(Scenes as source code)
'''

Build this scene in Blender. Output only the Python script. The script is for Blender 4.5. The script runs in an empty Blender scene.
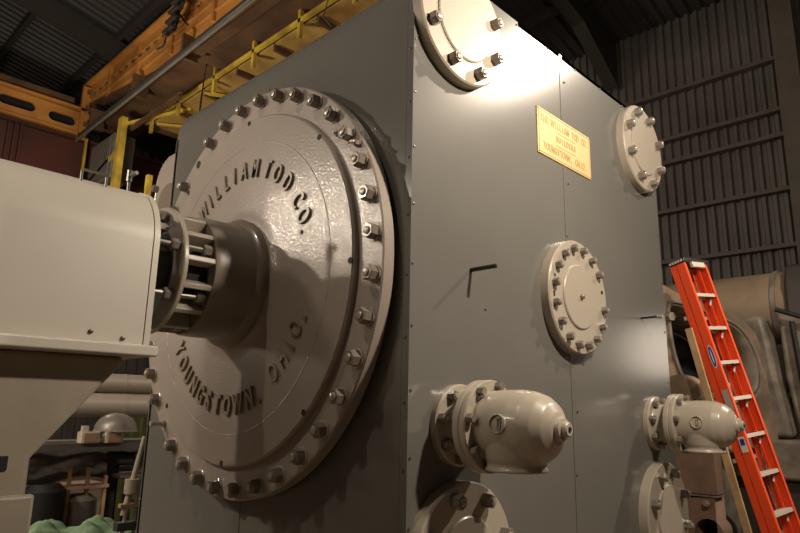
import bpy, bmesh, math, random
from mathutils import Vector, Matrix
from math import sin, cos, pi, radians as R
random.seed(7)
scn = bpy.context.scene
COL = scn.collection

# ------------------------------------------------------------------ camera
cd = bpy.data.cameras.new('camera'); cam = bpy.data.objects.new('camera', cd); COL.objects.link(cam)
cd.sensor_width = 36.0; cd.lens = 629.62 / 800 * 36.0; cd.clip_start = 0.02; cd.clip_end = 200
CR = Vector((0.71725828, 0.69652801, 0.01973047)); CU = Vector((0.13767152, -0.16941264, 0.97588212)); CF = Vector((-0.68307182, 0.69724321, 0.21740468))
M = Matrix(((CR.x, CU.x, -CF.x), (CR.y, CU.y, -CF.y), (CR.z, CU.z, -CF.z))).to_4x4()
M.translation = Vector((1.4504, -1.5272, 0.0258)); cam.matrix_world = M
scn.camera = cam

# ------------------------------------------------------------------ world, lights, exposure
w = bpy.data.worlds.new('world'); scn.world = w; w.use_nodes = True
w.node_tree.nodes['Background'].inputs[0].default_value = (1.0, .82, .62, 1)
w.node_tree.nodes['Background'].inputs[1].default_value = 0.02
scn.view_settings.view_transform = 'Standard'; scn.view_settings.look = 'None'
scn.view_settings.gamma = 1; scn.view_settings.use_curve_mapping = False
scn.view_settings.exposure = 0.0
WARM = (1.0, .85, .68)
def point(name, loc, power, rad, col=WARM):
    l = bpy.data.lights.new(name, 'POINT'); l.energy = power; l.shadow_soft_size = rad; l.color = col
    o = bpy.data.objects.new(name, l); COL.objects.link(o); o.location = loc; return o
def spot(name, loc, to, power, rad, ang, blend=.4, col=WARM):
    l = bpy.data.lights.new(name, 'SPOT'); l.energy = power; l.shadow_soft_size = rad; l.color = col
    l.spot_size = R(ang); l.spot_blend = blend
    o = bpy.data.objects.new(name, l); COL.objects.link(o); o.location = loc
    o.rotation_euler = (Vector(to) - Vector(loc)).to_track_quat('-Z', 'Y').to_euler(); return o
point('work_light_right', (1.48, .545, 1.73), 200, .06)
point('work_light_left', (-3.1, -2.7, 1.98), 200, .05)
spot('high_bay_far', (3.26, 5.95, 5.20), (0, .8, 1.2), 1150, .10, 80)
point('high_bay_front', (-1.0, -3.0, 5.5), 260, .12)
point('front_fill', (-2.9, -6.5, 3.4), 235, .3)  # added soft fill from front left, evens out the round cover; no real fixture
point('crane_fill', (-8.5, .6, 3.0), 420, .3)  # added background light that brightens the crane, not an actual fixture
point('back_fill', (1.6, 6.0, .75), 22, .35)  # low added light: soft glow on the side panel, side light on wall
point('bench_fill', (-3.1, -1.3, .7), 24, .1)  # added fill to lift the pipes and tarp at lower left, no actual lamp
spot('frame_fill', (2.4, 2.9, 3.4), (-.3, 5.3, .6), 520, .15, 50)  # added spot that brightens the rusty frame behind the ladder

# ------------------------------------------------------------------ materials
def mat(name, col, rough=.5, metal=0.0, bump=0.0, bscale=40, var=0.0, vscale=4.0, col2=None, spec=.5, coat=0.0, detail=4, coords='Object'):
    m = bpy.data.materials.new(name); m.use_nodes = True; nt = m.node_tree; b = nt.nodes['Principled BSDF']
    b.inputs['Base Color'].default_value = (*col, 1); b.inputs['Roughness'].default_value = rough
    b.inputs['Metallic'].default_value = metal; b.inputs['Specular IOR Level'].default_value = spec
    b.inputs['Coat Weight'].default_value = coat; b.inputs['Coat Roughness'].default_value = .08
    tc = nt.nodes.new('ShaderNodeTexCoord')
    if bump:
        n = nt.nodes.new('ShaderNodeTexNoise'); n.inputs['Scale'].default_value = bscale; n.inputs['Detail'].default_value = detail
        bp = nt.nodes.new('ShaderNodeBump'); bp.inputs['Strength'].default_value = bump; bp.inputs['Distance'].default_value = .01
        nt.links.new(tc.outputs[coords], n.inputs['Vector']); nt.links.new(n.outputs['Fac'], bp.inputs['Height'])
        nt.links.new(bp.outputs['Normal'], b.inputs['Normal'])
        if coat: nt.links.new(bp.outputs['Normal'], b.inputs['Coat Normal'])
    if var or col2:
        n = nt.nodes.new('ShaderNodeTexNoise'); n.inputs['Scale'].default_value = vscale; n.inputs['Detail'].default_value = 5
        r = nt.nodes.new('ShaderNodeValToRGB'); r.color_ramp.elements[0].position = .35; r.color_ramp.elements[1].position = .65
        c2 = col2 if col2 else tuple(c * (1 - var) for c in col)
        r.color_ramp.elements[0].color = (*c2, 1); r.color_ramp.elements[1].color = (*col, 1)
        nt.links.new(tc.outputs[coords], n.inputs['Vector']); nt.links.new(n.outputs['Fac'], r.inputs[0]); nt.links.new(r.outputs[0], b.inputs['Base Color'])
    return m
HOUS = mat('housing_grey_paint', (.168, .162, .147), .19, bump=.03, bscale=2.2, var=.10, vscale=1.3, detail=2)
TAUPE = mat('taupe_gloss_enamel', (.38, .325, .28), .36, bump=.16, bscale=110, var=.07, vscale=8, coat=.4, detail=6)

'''
'''

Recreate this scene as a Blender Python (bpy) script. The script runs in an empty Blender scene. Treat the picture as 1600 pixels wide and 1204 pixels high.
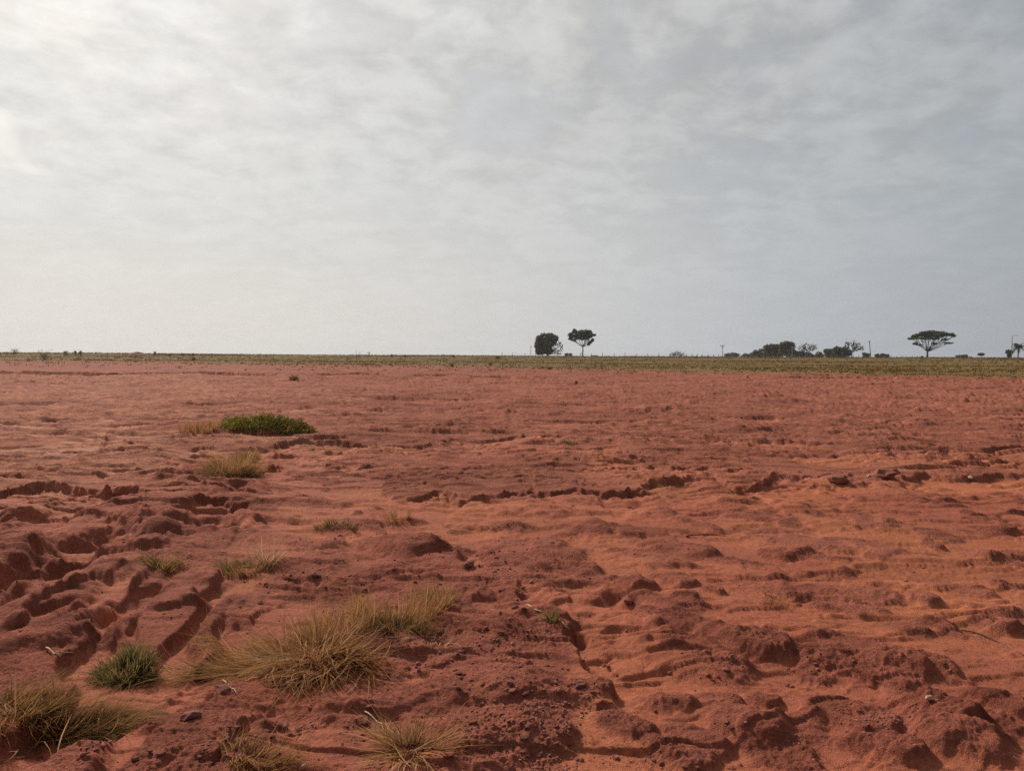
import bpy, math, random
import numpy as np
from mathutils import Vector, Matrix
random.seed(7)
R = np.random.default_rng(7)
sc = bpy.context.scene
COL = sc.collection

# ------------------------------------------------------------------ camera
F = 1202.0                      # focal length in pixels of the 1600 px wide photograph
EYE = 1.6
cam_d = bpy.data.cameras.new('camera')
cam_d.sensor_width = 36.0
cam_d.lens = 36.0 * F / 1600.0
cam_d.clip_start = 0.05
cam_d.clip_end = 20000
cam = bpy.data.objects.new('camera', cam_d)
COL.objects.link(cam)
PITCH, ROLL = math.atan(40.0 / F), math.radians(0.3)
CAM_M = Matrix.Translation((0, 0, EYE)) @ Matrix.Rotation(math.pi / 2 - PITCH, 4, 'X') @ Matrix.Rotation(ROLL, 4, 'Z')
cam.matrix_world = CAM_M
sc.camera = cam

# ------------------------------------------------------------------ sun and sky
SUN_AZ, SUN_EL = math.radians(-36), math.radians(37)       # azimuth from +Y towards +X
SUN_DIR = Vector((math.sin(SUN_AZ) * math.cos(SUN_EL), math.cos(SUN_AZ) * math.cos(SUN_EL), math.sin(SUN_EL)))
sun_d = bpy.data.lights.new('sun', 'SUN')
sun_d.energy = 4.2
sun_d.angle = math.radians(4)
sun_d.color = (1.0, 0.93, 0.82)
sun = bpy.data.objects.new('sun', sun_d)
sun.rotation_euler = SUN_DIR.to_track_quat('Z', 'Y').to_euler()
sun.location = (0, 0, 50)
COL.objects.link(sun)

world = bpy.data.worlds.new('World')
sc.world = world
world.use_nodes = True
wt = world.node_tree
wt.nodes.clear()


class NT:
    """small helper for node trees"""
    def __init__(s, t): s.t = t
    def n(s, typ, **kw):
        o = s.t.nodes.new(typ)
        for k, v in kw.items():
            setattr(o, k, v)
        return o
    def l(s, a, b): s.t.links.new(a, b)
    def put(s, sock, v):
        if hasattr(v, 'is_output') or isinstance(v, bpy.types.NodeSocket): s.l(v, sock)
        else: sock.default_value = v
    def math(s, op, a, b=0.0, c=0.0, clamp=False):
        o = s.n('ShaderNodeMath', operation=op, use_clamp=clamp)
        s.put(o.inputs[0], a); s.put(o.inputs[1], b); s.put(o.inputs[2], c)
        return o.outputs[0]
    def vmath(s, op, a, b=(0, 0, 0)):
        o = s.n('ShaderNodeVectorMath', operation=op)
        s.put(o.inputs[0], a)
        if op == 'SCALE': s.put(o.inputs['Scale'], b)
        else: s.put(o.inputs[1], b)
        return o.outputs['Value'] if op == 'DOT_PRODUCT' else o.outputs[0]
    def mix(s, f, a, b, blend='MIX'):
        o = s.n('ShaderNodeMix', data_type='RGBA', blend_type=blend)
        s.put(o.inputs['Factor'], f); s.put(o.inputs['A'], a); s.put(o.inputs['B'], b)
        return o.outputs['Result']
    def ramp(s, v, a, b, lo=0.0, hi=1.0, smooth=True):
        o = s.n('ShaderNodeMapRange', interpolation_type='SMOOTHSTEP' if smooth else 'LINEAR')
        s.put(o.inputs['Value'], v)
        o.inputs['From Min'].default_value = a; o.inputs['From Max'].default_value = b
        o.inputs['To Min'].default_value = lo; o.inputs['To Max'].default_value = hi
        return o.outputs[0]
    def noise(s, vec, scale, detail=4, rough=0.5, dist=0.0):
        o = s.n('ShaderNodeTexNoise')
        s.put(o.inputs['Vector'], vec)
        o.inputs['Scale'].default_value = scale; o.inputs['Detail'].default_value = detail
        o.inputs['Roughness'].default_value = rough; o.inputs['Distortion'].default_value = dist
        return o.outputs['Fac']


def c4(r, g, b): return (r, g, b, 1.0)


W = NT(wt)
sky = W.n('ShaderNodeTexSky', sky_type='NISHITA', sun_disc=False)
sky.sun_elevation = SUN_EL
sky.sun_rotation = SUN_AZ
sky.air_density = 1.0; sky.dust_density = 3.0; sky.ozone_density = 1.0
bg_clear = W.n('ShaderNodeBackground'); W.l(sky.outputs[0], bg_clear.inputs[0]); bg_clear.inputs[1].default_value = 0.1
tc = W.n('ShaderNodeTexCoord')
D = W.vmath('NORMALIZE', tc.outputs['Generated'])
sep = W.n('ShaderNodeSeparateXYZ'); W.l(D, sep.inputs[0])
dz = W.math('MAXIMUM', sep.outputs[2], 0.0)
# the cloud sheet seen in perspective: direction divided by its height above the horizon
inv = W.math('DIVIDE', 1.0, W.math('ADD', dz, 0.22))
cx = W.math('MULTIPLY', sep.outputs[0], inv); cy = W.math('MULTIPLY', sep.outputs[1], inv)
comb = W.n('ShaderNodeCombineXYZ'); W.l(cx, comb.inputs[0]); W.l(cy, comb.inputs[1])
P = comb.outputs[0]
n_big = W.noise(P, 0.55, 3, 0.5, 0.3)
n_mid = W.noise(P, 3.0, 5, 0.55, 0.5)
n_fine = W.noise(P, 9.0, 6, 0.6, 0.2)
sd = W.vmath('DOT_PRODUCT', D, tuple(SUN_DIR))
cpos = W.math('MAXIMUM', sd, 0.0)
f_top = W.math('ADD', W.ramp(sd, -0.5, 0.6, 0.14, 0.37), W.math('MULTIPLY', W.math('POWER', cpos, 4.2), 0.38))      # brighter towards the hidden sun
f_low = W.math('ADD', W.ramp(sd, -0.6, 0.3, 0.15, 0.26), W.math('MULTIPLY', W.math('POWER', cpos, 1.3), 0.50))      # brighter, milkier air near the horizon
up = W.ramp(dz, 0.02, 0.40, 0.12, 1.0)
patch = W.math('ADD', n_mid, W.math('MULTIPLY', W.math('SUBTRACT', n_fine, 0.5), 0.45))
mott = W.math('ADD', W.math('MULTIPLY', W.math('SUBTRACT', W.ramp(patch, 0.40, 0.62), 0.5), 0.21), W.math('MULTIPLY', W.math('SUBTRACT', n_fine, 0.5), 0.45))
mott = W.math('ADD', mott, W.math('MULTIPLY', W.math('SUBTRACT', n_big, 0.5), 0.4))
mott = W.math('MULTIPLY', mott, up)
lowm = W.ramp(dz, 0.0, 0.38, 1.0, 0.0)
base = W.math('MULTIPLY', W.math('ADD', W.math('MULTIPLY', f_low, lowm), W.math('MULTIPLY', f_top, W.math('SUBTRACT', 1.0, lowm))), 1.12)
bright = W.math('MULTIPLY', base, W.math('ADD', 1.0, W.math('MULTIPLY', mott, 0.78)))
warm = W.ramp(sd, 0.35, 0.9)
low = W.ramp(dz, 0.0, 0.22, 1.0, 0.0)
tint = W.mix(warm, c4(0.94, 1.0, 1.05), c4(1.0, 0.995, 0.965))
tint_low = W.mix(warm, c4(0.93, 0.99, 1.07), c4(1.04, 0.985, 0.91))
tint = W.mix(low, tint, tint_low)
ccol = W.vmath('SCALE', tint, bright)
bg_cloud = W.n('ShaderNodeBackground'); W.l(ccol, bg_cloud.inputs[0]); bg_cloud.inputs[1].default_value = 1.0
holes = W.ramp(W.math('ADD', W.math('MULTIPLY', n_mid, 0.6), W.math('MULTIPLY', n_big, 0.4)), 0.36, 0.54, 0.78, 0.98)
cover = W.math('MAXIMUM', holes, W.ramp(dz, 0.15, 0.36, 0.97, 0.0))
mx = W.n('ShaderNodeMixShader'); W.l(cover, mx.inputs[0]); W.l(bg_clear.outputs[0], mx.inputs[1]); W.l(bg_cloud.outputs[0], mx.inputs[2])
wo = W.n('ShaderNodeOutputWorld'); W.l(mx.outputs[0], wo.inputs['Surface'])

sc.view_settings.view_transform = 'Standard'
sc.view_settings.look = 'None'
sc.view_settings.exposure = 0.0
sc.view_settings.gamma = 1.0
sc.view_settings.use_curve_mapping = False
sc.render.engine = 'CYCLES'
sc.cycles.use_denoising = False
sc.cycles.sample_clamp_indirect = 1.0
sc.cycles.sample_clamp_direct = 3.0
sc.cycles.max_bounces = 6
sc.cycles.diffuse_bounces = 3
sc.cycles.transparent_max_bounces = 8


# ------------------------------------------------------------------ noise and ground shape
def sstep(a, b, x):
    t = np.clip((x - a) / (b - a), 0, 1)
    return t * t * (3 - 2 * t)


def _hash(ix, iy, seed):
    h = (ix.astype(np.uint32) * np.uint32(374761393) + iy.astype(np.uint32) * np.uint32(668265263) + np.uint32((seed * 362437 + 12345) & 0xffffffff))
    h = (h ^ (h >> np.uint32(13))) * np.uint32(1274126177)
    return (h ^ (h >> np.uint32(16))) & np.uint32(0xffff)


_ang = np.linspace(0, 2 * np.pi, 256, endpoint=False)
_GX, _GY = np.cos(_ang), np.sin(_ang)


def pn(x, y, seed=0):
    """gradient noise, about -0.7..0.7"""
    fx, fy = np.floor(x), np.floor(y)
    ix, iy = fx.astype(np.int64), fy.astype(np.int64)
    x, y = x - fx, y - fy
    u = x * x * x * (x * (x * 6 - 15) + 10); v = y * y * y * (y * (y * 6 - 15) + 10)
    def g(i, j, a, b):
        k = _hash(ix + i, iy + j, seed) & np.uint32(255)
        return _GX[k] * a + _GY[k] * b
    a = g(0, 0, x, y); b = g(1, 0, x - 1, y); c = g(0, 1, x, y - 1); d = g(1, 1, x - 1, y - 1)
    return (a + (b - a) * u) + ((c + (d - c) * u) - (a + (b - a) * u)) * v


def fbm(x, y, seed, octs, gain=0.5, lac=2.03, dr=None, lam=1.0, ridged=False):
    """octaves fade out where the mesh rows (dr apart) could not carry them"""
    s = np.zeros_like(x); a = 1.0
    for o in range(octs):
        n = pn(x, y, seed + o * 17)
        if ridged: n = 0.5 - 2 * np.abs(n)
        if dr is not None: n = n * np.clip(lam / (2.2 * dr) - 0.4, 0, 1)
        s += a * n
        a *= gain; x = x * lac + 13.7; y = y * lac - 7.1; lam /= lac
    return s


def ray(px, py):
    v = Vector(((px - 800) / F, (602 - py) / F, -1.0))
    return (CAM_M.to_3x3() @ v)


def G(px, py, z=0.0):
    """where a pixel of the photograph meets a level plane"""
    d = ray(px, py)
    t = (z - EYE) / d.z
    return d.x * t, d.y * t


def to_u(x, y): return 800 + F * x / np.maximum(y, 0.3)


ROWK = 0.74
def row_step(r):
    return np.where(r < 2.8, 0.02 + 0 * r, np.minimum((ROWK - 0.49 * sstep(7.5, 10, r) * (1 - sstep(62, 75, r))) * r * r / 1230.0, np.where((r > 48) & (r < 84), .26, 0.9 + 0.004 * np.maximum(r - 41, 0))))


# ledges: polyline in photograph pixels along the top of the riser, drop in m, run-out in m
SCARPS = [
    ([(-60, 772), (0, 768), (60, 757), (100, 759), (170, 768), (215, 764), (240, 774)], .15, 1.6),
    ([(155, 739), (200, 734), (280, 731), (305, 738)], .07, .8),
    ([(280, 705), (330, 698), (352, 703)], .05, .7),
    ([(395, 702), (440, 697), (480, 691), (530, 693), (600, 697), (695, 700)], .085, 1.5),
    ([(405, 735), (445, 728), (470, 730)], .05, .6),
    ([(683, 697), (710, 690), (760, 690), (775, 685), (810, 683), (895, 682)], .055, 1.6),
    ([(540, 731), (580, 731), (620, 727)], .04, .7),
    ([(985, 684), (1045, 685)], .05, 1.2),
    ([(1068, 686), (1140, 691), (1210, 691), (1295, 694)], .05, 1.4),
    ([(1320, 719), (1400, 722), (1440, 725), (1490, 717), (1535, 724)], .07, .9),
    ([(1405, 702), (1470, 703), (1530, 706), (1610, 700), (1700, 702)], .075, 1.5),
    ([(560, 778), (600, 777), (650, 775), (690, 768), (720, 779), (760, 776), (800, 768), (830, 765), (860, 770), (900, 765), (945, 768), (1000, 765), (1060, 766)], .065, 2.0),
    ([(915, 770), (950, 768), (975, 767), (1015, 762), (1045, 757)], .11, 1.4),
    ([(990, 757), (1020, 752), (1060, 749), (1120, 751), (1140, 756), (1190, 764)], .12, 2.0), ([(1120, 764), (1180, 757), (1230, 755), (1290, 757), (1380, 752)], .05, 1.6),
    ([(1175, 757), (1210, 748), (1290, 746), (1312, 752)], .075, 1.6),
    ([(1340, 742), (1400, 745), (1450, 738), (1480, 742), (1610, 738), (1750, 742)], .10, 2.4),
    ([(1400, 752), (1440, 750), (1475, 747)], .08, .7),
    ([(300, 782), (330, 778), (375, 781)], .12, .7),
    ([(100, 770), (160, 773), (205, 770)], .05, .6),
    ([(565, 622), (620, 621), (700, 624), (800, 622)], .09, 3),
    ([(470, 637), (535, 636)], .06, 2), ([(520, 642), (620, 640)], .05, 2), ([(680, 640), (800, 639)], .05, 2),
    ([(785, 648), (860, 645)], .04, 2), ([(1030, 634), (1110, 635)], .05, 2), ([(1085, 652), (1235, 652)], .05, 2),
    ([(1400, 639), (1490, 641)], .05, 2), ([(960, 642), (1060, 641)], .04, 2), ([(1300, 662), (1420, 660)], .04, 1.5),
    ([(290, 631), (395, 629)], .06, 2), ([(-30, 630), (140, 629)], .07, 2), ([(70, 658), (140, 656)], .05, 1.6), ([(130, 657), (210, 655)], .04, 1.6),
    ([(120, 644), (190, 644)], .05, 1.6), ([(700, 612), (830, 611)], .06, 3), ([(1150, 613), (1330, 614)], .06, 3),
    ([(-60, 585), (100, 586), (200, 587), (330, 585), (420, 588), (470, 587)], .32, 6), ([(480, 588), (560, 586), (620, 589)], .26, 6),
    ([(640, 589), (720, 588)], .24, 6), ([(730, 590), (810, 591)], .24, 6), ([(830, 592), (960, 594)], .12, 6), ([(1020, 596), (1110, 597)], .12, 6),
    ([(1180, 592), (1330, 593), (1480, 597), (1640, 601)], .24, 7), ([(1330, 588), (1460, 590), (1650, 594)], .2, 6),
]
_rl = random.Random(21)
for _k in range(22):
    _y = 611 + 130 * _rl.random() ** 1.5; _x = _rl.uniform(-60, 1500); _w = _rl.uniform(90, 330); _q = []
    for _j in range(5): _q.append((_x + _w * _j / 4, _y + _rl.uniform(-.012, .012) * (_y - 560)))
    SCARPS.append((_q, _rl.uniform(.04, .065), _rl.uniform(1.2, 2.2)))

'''
'''

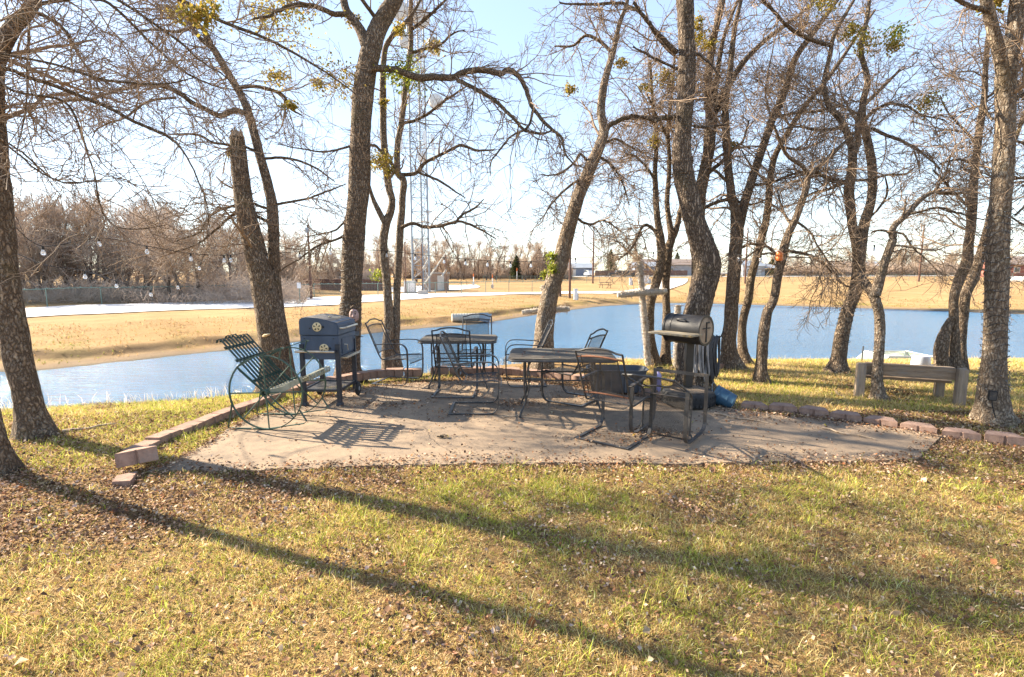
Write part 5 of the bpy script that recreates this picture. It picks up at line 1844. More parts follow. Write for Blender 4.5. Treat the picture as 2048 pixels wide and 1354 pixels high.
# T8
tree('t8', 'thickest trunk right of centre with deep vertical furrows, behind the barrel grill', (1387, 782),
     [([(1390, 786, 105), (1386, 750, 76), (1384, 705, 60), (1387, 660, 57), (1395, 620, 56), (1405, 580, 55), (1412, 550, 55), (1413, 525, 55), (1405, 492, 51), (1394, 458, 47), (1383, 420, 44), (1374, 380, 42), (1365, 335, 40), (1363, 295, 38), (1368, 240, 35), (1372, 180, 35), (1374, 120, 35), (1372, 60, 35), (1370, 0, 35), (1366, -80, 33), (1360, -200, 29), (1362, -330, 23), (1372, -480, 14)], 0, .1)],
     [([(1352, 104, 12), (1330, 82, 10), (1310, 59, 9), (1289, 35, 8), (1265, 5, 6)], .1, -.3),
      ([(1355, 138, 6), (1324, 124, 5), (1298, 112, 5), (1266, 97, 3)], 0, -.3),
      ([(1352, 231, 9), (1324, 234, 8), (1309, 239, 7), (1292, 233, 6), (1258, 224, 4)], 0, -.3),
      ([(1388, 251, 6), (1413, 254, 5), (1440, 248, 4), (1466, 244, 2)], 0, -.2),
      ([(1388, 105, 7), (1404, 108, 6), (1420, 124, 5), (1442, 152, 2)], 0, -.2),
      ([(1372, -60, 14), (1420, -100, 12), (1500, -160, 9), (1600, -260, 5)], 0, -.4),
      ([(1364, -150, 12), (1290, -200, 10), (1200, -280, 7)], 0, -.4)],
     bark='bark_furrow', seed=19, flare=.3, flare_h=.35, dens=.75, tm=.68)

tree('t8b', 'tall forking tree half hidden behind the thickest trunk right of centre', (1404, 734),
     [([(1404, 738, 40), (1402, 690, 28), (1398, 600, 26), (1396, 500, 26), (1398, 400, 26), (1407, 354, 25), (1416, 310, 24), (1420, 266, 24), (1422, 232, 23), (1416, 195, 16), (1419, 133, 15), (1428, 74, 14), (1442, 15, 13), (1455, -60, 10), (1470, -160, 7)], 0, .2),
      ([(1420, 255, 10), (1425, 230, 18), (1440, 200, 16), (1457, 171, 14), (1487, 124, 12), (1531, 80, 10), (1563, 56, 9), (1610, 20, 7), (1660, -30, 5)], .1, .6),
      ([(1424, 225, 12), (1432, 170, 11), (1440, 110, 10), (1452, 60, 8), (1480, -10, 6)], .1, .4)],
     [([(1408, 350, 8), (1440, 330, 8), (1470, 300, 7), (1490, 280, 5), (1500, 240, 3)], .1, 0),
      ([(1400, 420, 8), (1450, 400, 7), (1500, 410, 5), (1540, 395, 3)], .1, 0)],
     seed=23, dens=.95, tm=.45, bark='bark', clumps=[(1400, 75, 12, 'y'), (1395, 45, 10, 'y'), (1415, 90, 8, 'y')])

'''

## PROBLEM
Every line in the data above that contains "empty" needs to be copied.

## COMPLETE ANSWER
Build this scene in Blender. Output only the Python script. The script is for Blender 4.5. The script runs in an empty Blender scene.
Recreate this scene as a Blender Python (bpy) script. The script runs in an empty Blender scene. Treat the picture as 1600 pixels wide and 1204 pixels high.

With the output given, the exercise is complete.